Retype the data that follows line by line, exactly, and leave its pictures out.

▶ Data extract:
(begin)
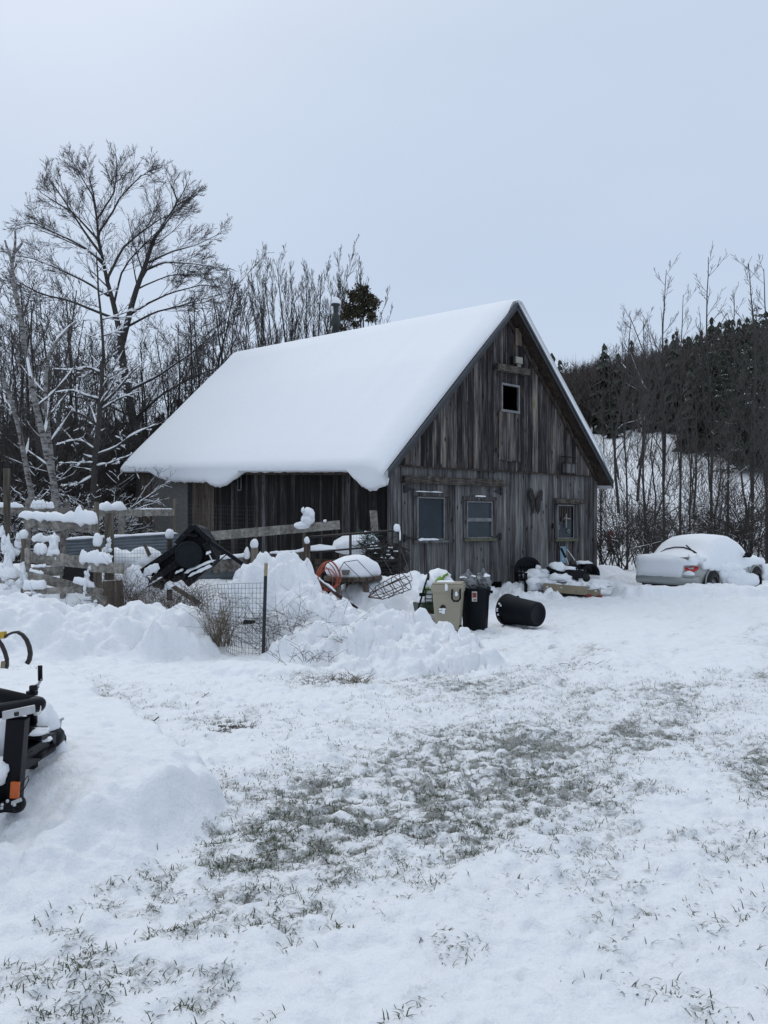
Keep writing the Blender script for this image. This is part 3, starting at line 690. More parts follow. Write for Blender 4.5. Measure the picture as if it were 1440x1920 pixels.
# --- reusable bare trees, poles and shrubs (copies share meshes)
def proto_pole(seed, H=12., r=.065):
    g_ = Grow(seed, n=(20, 5, 3, 2), ln=(.16, .45, .5, .5), ang=(42, 35, 35, 35), up=(.4, .35, .2, .1), wig=.05, minr=.007, depth=3, t0=(.28, .2, .2, .1))
    q = random.Random(seed)
    g_.add([(0, 0, 0), (q.uniform(-.15, .15), q.uniform(-.1, .1), H*.4), (q.uniform(-.3, .3), 0, H*.75), (q.uniform(-.3, .3), q.uniform(-.2, .2), H)], r, .012, 0, 1, 14)
    for k in range(2): g_.add([(0, 0, H*.25), (q.uniform(-.5, .5), q.uniform(-.4, .4), H*.5), (q.uniform(-1, 1), q.uniform(-.8, .8), H*.8)], r*.45, .010, 0, .6, 9)
    return g_
def proto_bare(seed, H=9., r=.075):
    g_ = Grow(seed, n=(13, 8, 5, 3), ln=(.36, .45, .5, .5), ang=(40, 40, 40, 40), up=(.25, .2, .15, .1), wig=.10, rr=.45, minr=.0065, depth=3, t0=(.22, .15, .15, .1))
    q = random.Random(seed)
    g_.add([(0, 0, 0), (q.uniform(-.3, .3), q.uniform(-.2, .2), H*.35), (q.uniform(-.6, .6), q.uniform(-.4, .4), H*.7), (q.uniform(-.8, .8), 0, H)], r, .015, 0, 1, 12)
    a = q.uniform(0, 6.28)
    g_.add([(0, 0, H*.18), (math.cos(a)*H*.12, math.sin(a)*H*.1, H*.5), (math.cos(a)*H*.2, math.sin(a)*H*.15, H*.9)], r*.6, .012, 0, .8, 10)
    return g_
def proto_shrub(seed, H=3., stems=9):
    g_ = Grow(seed, n=(8, 6, 4, 2), ln=(.42, .5, .5, .5), ang=(42, 45, 45, 45), up=(.0, .05, .05, .05), wig=.16, minr=.005, depth=3, rr=.45, t0=(.15, .1, .1, .1))
    q = random.Random(seed)
    for k in range(stems):
        a = q.uniform(0, 6.28); e = q.uniform(.3, 1.); h = H*q.uniform(.55, 1.)
        g_.add([(q.gauss(0, .15), q.gauss(0, .15), 0), (math.cos(a)*e*h*.3, math.sin(a)*e*h*.3, h*.55), (math.cos(a)*e*h*.85, math.sin(a)*e*h*.85, h*q.uniform(.6, 1))], .022, .007, 0, 1, 8)
    return g_
def spread(protos, spots, name, cat, group, labels, **kw):
    """first use moves the prototype, later uses copy it"""
    used = {}; out = []
    for i, (px, Y, sc, k) in enumerate(spots):
        lab = labels[i] if isinstance(labels, (list, tuple)) else labels
        if k not in used:
            used[k] = o = protos[k].build(name, lab, cat, group, (0, 0, 0), **kw)
        else: o = copy_tree(used[k])
        x = (px-CX)/F*Y; o.location = (x, Y, gz(x, Y)-.1); o.rotation_euler = (0, 0, (i*2.4) % 6.28); o.scale = (sc, sc, sc)
        o['label'] = lab; out.append(o)
    return out
# right side: tall poles with their tips against the sky.  (px, Y, top py)
def sc_top(px, Y, top, H):
    x = (px-CX)/F*Y; return (CZ+(HY-top)/F*Y-gz(x, Y)+.1)/H
pp = {k: proto_pole(100+k) for k in range(4)}
spec = [(1128, 31, 770, 0, 'slender dark trunk standing alone just right of the barn corner'), (1176, 33, 640, 1, 'bare pole tree second from the barn corner, left of the car'),
        (1245, 38, 508, 2, 'tall whip-like tree whose tip stands clear above the hill, over the car trunk lid'), (1275, 42, 552, 3, 'shorter whip-like tree close to the right of the tall one above the car'),
        (1331, 36, 484, 0, 'tallest pole tree of the right bank, above the middle of the car'), (1365, 40, 545, 1, 'thin pole tree between the tallest one and the right edge'),
        (1409, 34, 492, 2, 'broad-topped pole tree over the front wheel of the car'), (1438, 37, 505, 3, 'pole tree cut by the right edge of the photo'), (1292, 36, 700, 1, 'low pole tree in front of the hill meadow'),
        (1212, 34, 600, 3, 'pole tree behind the trunk of the car with a forked top')]
spread(pp, [(a, b, sc_top(a, b, c, 12.), k) for a, b, c, k, _ in spec], 'pole_tree', 'tree', 'young pole trees on the right bank', [s[4] for s in spec], snow=dict(levs=(1, 2), prob=.10, th=.012, minr=.0071, slope=.6))
bt = {k: proto_bare(200+k) for k in range(5)}
spec = [(1160, 48, 600, 0, 'spreading bare tree beside the right roof slope, forked crown against the sky'), (1195, 52, 588, 1, 'round-crowned bare tree just above the forest skyline'), (1395, 33, 740, 2, 'twisted bare tree behind the roof of the car'),
        (1345, 31, 800, 3, 'leaning dark tree right behind the snowy car roof'), (1440, 30, 720, 4, 'dark many-limbed tree at the right edge behind the car bonnet'), (1225, 40, 760, 2, 'bare tree with pale bent branch on the meadow edge'), (1300, 46, 690, 4, 'bare tree on the meadow in front of the dark evergreens')]
spread(bt, [(a, b, sc_top(a, b, c, 9.), k) for a, b, c, k, _ in spec], 'bare_tree', 'tree', 'bare trees on the right bank', [s[4] for s in spec], snow=dict(levs=(1, 2), prob=.2, th=.014, minr=.0066))
sh = {k: proto_shrub(300+k) for k in range(4)}
rr_ = random.Random(4)
spots = [(1140+i*33+rr_.uniform(-8, 8), rr_.uniform(28.5, 35), rr_.uniform(.8, 1.6), i % 4) for i in range(10)]
spread(sh, spots, 'shrub', 'shrub', 'snow-dusted brush behind the car', 'leafless shrub of arching snow-dusted stems in the thicket between the car and the meadow', twig='brush', snow=dict(levs=(0, 1, 2), prob=.3, th=.012, minr=.006, slope=.75))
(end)
▶ Exercise result:
Keep writing the Blender script for this image. This is part 3, starting at line 690. More parts follow. Write for Blender 4.5. Measure the picture as if it were 1440x1920 pixels.
# --- reusable bare trees, poles and shrubs (copies share meshes)
def proto_pole(seed, H=12., r=.065):
    g_ = Grow(seed, n=(20, 5, 3, 2), ln=(.16, .45, .5, .5), ang=(42, 35, 35, 35), up=(.4, .35, .2, .1), wig=.05, minr=.007, depth=3, t0=(.28, .2, .2, .1))
    q = random.Random(seed)
    g_.add([(0, 0, 0), (q.uniform(-.15, .15), q.uniform(-.1, .1), H*.4), (q.uniform(-.3, .3), 0, H*.75), (q.uniform(-.3, .3), q.uniform(-.2, .2), H)], r, .012, 0, 1, 14)
    for k in range(2): g_.add([(0, 0, H*.25), (q.uniform(-.5, .5), q.uniform(-.4, .4), H*.5), (q.uniform(-1, 1), q.uniform(-.8, .8), H*.8)], r*.45, .010, 0, .6, 9)
    return g_
def proto_bare(seed, H=9., r=.075):
    g_ = Grow(seed, n=(13, 8, 5, 3), ln=(.36, .45, .5, .5), ang=(40, 40, 40, 40), up=(.25, .2, .15, .1), wig=.10, rr=.45, minr=.0065, depth=3, t0=(.22, .15, .15, .1))
    q = random.Random(seed)
    g_.add([(0, 0, 0), (q.uniform(-.3, .3), q.uniform(-.2, .2), H*.35), (q.uniform(-.6, .6), q.uniform(-.4, .4), H*.7), (q.uniform(-.8, .8), 0, H)], r, .015, 0, 1, 12)
    a = q.uniform(0, 6.28)
    g_.add([(0, 0, H*.18), (math.cos(a)*H*.12, math.sin(a)*H*.1, H*.5), (math.cos(a)*H*.2, math.sin(a)*H*.15, H*.9)], r*.6, .012, 0, .8, 10)
    return g_
def proto_shrub(seed, H=3., stems=9):
    g_ = Grow(seed, n=(8, 6, 4, 2), ln=(.42, .5, .5, .5), ang=(42, 45, 45, 45), up=(.0, .05, .05, .05), wig=.16, minr=.005, depth=3, rr=.45, t0=(.15, .1, .1, .1))
    q = random.Random(seed)
    for k in range(stems):
        a = q.uniform(0, 6.28); e = q.uniform(.3, 1.); h = H*q.uniform(.55, 1.)
        g_.add([(q.gauss(0, .15), q.gauss(0, .15), 0), (math.cos(a)*e*h*.3, math.sin(a)*e*h*.3, h*.55), (math.cos(a)*e*h*.85, math.sin(a)*e*h*.85, h*q.uniform(.6, 1))], .022, .007, 0, 1, 8)
    return g_
def spread(protos, spots, name, cat, group, labels, **kw):
    """first use moves the prototype, later uses copy it"""
    used = {}; out = []
    for i, (px, Y, sc, k) in enumerate(spots):
        lab = labels[i] if isinstance(labels, (list, tuple)) else labels
        if k not in used:
            used[k] = o = protos[k].build(name, lab, cat, group, (0, 0, 0), **kw)
        else: o = copy_tree(used[k])
        x = (px-CX)/F*Y; o.location = (x, Y, gz(x, Y)-.1); o.rotation_euler = (0, 0, (i*2.4) % 6.28); o.scale = (sc, sc, sc)
        o['label'] = lab; out.append(o)
    return out
# right side: tall poles with their tips against the sky.  (px, Y, top py)
def sc_top(px, Y, top, H):
    x = (px-CX)/F*Y; return (CZ+(HY-top)/F*Y-gz(x, Y)+.1)/H
pp = {k: proto_pole(100+k) for k in range(4)}
spec = [(1128, 31, 770, 0, 'slender dark trunk standing alone just right of the barn corner'), (1176, 33, 640, 1, 'bare pole tree second from the barn corner, left of the car'),
        (1245, 38, 508, 2, 'tall whip-like tree whose tip stands clear above the hill, over the car trunk lid'), (1275, 42, 552, 3, 'shorter whip-like tree close to the right of the tall one above the car'),
        (1331, 36, 484, 0, 'tallest pole tree of the right bank, above the middle of the car'), (1365, 40, 545, 1, 'thin pole tree between the tallest one and the right edge'),
        (1409, 34, 492, 2, 'broad-topped pole tree over the front wheel of the car'), (1438, 37, 505, 3, 'pole tree cut by the right edge of the photo'), (1292, 36, 700, 1, 'low pole tree in front of the hill meadow'),
        (1212, 34, 600, 3, 'pole tree behind the trunk of the car with a forked top')]
spread(pp, [(a, b, sc_top(a, b, c, 12.), k) for a, b, c, k, _ in spec], 'pole_tree', 'tree', 'young pole trees on the right bank', [s[4] for s in spec], snow=dict(levs=(1, 2), prob=.10, th=.012, minr=.0071, slope=.6))
bt = {k: proto_bare(200+k) for k in range(5)}
spec = [(1160, 48, 600, 0, 'spreading bare tree beside the right roof slope, forked crown against the sky'), (1195, 52, 588, 1, 'round-crowned bare tree just above the forest skyline'), (1395, 33, 740, 2, 'twisted bare tree behind the roof of the car'),
        (1345, 31, 800, 3, 'leaning dark tree right behind the snowy car roof'), (1440, 30, 720, 4, 'dark many-limbed tree at the right edge behind the car bonnet'), (1225, 40, 760, 2, 'bare tree with pale bent branch on the meadow edge'), (1300, 46, 690, 4, 'bare tree on the meadow in front of the dark evergreens')]
spread(bt, [(a, b, sc_top(a, b, c, 9.), k) for a, b, c, k, _ in spec], 'bare_tree', 'tree', 'bare trees on the right bank', [s[4] for s in spec], snow=dict(levs=(1, 2), prob=.2, th=.014, minr=.0066))
sh = {k: proto_shrub(300+k) for k in range(4)}
rr_ = random.Random(4)
spots = [(1140+i*33+rr_.uniform(-8, 8), rr_.uniform(28.5, 35), rr_.uniform(.8, 1.6), i % 4) for i in range(10)]
spread(sh, spots, 'shrub', 'shrub', 'snow-dusted brush behind the car', 'leafless shrub of arching snow-dusted stems in the thicket between the car and the meadow', twig='brush', snow=dict(levs=(0, 1, 2), prob=.3, th=.012, minr=.006, slope=.75))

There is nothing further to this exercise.